**SET TASK**
Below are some entries. Output each one exactly as it appears.

**TASK INPUTS**
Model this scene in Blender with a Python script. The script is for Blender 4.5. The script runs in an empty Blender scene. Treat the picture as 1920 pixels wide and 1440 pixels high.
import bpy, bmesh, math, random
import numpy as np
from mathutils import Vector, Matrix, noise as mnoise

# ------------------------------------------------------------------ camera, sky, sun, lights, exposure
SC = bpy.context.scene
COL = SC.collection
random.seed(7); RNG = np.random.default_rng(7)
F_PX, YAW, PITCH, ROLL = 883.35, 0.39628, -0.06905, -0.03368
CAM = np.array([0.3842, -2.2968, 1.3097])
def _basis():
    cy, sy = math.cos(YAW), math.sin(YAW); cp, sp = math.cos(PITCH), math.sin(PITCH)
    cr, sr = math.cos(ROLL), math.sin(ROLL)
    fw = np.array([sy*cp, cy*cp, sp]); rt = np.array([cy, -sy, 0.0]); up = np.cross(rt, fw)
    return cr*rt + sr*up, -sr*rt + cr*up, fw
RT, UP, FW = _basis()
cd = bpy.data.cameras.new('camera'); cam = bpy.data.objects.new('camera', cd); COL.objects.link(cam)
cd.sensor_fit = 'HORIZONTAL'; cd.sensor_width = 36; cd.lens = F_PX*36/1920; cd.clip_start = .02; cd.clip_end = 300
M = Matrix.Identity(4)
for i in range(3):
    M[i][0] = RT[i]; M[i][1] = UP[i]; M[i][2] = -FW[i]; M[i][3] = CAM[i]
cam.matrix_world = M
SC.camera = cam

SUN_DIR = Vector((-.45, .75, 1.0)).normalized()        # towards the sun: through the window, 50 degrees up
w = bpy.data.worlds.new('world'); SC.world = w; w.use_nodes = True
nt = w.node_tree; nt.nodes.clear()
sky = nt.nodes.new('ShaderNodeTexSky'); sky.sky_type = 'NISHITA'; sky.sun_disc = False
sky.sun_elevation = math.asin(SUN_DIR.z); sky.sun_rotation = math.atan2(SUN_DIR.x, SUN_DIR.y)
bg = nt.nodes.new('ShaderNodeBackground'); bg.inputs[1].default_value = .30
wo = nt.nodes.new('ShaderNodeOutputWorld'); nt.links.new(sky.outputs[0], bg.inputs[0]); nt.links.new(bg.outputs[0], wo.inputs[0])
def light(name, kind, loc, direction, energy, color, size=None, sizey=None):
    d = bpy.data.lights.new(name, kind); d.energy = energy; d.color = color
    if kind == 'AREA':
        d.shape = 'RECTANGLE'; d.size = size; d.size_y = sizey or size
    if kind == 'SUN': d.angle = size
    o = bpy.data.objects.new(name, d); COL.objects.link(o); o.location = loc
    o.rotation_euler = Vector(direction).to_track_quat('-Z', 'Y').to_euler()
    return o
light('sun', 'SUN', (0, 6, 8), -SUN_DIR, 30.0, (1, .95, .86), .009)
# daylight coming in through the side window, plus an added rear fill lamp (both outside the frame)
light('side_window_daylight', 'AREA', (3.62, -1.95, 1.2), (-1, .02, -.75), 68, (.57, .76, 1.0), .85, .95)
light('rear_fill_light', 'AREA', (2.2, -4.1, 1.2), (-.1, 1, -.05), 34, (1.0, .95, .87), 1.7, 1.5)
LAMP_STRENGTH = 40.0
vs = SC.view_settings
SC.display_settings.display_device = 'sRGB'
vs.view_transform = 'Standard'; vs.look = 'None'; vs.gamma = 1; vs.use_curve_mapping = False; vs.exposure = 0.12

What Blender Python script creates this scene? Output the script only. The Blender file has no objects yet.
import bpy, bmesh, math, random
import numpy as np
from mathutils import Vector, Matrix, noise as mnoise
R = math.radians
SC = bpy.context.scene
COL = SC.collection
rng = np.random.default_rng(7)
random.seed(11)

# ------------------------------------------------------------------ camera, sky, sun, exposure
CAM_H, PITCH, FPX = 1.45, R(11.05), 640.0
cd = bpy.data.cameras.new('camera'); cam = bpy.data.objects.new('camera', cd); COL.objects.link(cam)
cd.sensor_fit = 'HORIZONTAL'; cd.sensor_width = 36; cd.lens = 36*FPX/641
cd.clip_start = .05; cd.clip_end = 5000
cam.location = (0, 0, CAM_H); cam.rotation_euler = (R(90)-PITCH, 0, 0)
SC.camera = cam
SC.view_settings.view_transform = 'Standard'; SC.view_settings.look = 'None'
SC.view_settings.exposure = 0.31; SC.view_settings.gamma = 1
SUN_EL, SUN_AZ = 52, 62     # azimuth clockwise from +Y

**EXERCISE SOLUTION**
Model this scene in Blender with a Python script. The script is for Blender 4.5. The script runs in an empty Blender scene. Treat the picture as 1920 pixels wide and 1440 pixels high.
import bpy, bmesh, math, random
import numpy as np
from mathutils import Vector, Matrix, noise as mnoise

# ------------------------------------------------------------------ camera, sky, sun, lights, exposure
SC = bpy.context.scene
COL = SC.collection
random.seed(7); RNG = np.random.default_rng(7)
F_PX, YAW, PITCH, ROLL = 883.35, 0.39628, -0.06905, -0.03368
CAM = np.array([0.3842, -2.2968, 1.3097])
def _basis():
    cy, sy = math.cos(YAW), math.sin(YAW); cp, sp = math.cos(PITCH), math.sin(PITCH)
    cr, sr = math.cos(ROLL), math.sin(ROLL)
    fw = np.array([sy*cp, cy*cp, sp]); rt = np.array([cy, -sy, 0.0]); up = np.cross(rt, fw)
    return cr*rt + sr*up, -sr*rt + cr*up, fw
RT, UP, FW = _basis()
cd = bpy.data.cameras.new('camera'); cam = bpy.data.objects.new('camera', cd); COL.objects.link(cam)
cd.sensor_fit = 'HORIZONTAL'; cd.sensor_width = 36; cd.lens = F_PX*36/1920; cd.clip_start = .02; cd.clip_end = 300
M = Matrix.Identity(4)
for i in range(3):
    M[i][0] = RT[i]; M[i][1] = UP[i]; M[i][2] = -FW[i]; M[i][3] = CAM[i]
cam.matrix_world = M
SC.camera = cam

SUN_DIR = Vector((-.45, .75, 1.0)).normalized()        # towards the sun: through the window, 50 degrees up
w = bpy.data.worlds.new('world'); SC.world = w; w.use_nodes = True
nt = w.node_tree; nt.nodes.clear()
sky = nt.nodes.new('ShaderNodeTexSky'); sky.sky_type = 'NISHITA'; sky.sun_disc = False
sky.sun_elevation = math.asin(SUN_DIR.z); sky.sun_rotation = math.atan2(SUN_DIR.x, SUN_DIR.y)
bg = nt.nodes.new('ShaderNodeBackground'); bg.inputs[1].default_value = .30
wo = nt.nodes.new('ShaderNodeOutputWorld'); nt.links.new(sky.outputs[0], bg.inputs[0]); nt.links.new(bg.outputs[0], wo.inputs[0])
def light(name, kind, loc, direction, energy, color, size=None, sizey=None):
    d = bpy.data.lights.new(name, kind); d.energy = energy; d.color = color
    if kind == 'AREA':
        d.shape = 'RECTANGLE'; d.size = size; d.size_y = sizey or size
    if kind == 'SUN': d.angle = size
    o = bpy.data.objects.new(name, d); COL.objects.link(o); o.location = loc
    o.rotation_euler = Vector(direction).to_track_quat('-Z', 'Y').to_euler()
    return o
light('sun', 'SUN', (0, 6, 8), -SUN_DIR, 30.0, (1, .95, .86), .009)
# daylight coming in through the side window, plus an added rear fill lamp (both outside the frame)
light('side_window_daylight', 'AREA', (3.62, -1.95, 1.2), (-1, .02, -.75), 68, (.57, .76, 1.0), .85, .95)
light('rear_fill_light', 'AREA', (2.2, -4.1, 1.2), (-.1, 1, -.05), 34, (1.0, .95, .87), 1.7, 1.5)
LAMP_STRENGTH = 40.0
vs = SC.view_settings
SC.display_settings.display_device = 'sRGB'
vs.view_transform = 'Standard'; vs.look = 'None'; vs.gamma = 1; vs.use_curve_mapping = False; vs.exposure = 0.12

What Blender Python script creates this scene? Output the script only. The Blender file has no objects yet.
import bpy, bmesh, math, random
import numpy as np
from mathutils import Vector, Matrix, noise as mnoise
R = math.radians
SC = bpy.context.scene
COL = SC.collection
rng = np.random.default_rng(7)
random.seed(11)

# ------------------------------------------------------------------ camera, sky, sun, exposure
CAM_H, PITCH, FPX = 1.45, R(11.05), 640.0
cd = bpy.data.cameras.new('camera'); cam = bpy.data.objects.new('camera', cd); COL.objects.link(cam)
cd.sensor_fit = 'HORIZONTAL'; cd.sensor_width = 36; cd.lens = 36*FPX/641
cd.clip_start = .05; cd.clip_end = 5000
cam.location = (0, 0, CAM_H); cam.rotation_euler = (R(90)-PITCH, 0, 0)
SC.camera = cam
SC.view_settings.view_transform = 'Standard'; SC.view_settings.look = 'None'
SC.view_settings.exposure = 0.31; SC.view_settings.gamma = 1
SUN_EL, SUN_AZ = 52, 62     # azimuth clockwise from +Y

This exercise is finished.